After I found that I had cranked my 340/416 block . I was going to use an 318 that I have got an I had ask mike of MRL if I could use my Pistons an crank in this 318 . He said I could used crank but the piston I could not I would have to cut the block to.0160 overs an it would not be a good call .but my block was a storker engine with 030 over an 4.07 bore
 
In the grand scheme of street/strip type build things, and as it relates to power production, bore size means next to nothing. At some point it ether allows for, or doesn't allow for certain valve size packages but the reality is the best case scenario for any given block is the smallest bore, leaving the thickest cylinder walls. Area of the piston for force to act upon only applies to those areas that actually will contribute to making power. The outermost edges are not included in those areas. They are wasted space, that robs heat, allows for detonation to start, and adds volume.

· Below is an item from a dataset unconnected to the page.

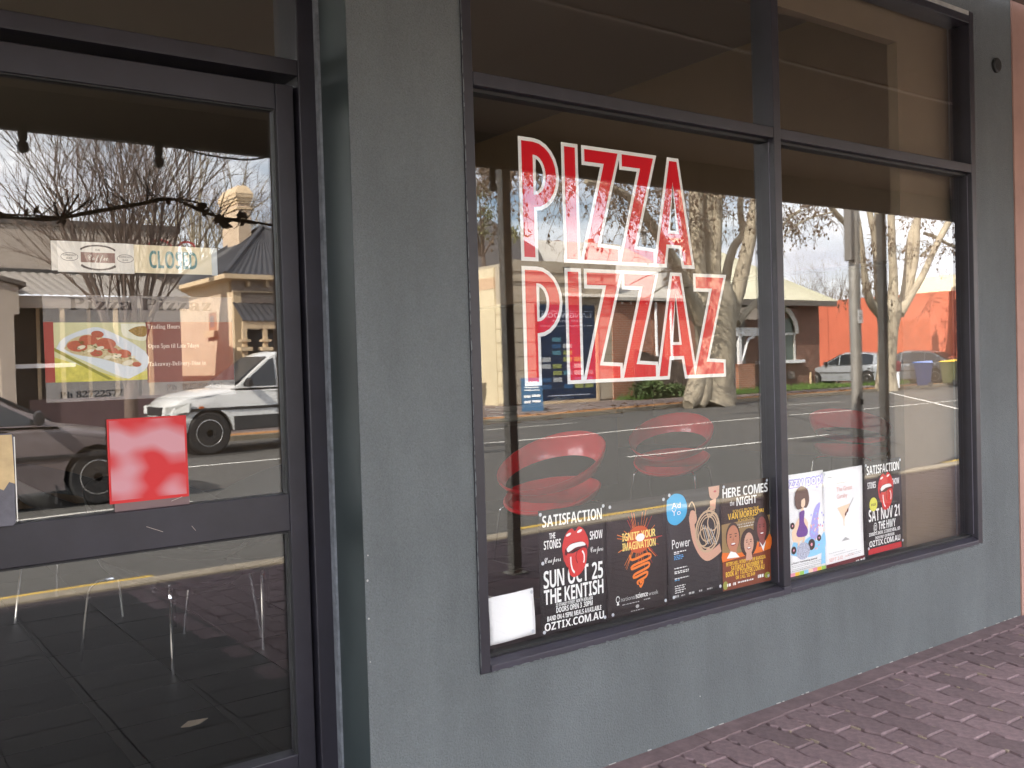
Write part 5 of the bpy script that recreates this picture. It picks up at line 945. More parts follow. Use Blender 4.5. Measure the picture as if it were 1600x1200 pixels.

I believe that was the major contributor to the 340s being replaced with the samller bore, longer stroke 360. I've read that several studies that indicated in terms of small bllocks that bores beyond 4" begin to take away more than they give in terms of individual cylinder production because of the dead areas above the rings, additional weight, and more rock at TDC. Personally I haven't explored that much as my engines simply are not so scienced out that bore size would make a noticable difference. So the adage of "run the smallest over-bore you have to" makes the most sense, and I'll take it a step further and say "run the smallest, shelf-available piston you can". That will keep the cost to a minimum, and the return to a maximum without overthinking everything.
 
I have done it with an early 318 Truck Block. I put a 4" crank in it too. The one with 4 ears. I still have 1 left.

1wild&crazyguy has done it as well.
 
I have a 71 318 Truck block that was bored to 4.040 in my 66 Dart. The engine has KB243 pistons pressed unto 360 rods. The heads are closed chambered 315's off my tired 273 with 1.88/1.50 valves, ported 214 intake/165 exhaust with the chambers cut to bore and blended to heart shape. The cam is a Schneider .473 lift @.050 and with Doug's headers. It was Dynoed during final tune with 349 ft/lb torque at 2400 RPM and 229 RWHP at 4500 RPM. It may not suit some people's needs, but I really love the old school Hot Rod build. I've put 3000 miles on it so far and it is a blast to drive. 1wild&crazyguy built this for me and it came exactly as he advertised it. This site really misses 1wild&crazyguy and all his Mopar knowledge.
 
I have a 71 318 Truck block that was bored to 4.040 in my 66 Dart. The engine has KB243 pistons pressed unto 360 rods. The heads are closed chambered 315's off my tired 273 with 1.88/1.50 valves, ported 214 intake/165 exhaust with the chambers cut to bore and blended to heart shape. The cam is a Schneider .473 lift @.050 and with Doug's headers. It was Dynoed during final tune with 349 ft/lb torque at 2400 RPM and 229 RWHP at 4500 RPM. It may not suit some people's needs, but I really love the old school Hot Rod build. I've put 3000 miles on it so far and it is a blast to drive. 1wild&crazyguy built this for me and it came exactly as he advertised it. This site really misses 1wild&crazyguy and all his Mopar knowledge.

sounds pretty soggy for all that amount of work. But if your enjoying it, that's whats important!
 
I just built on over the winter. Used a 69 block for ma 69 coronet with 29,000 miles.

Early j heads 2.02/1.60 valve ported to the max, 565 lift cam 295/315 duration. stock cast crank 340 rods and KB243 pistons. have just over $1400 into the short block assembled and heads redone.

The machinist said there's still meat left(not for boring) motor will run hotter than normal, so I am going with an aluminum radiator.

The motors going in a 73 valiant I just picked up with 71,000 miles.

I just did it because of a the naysayers!!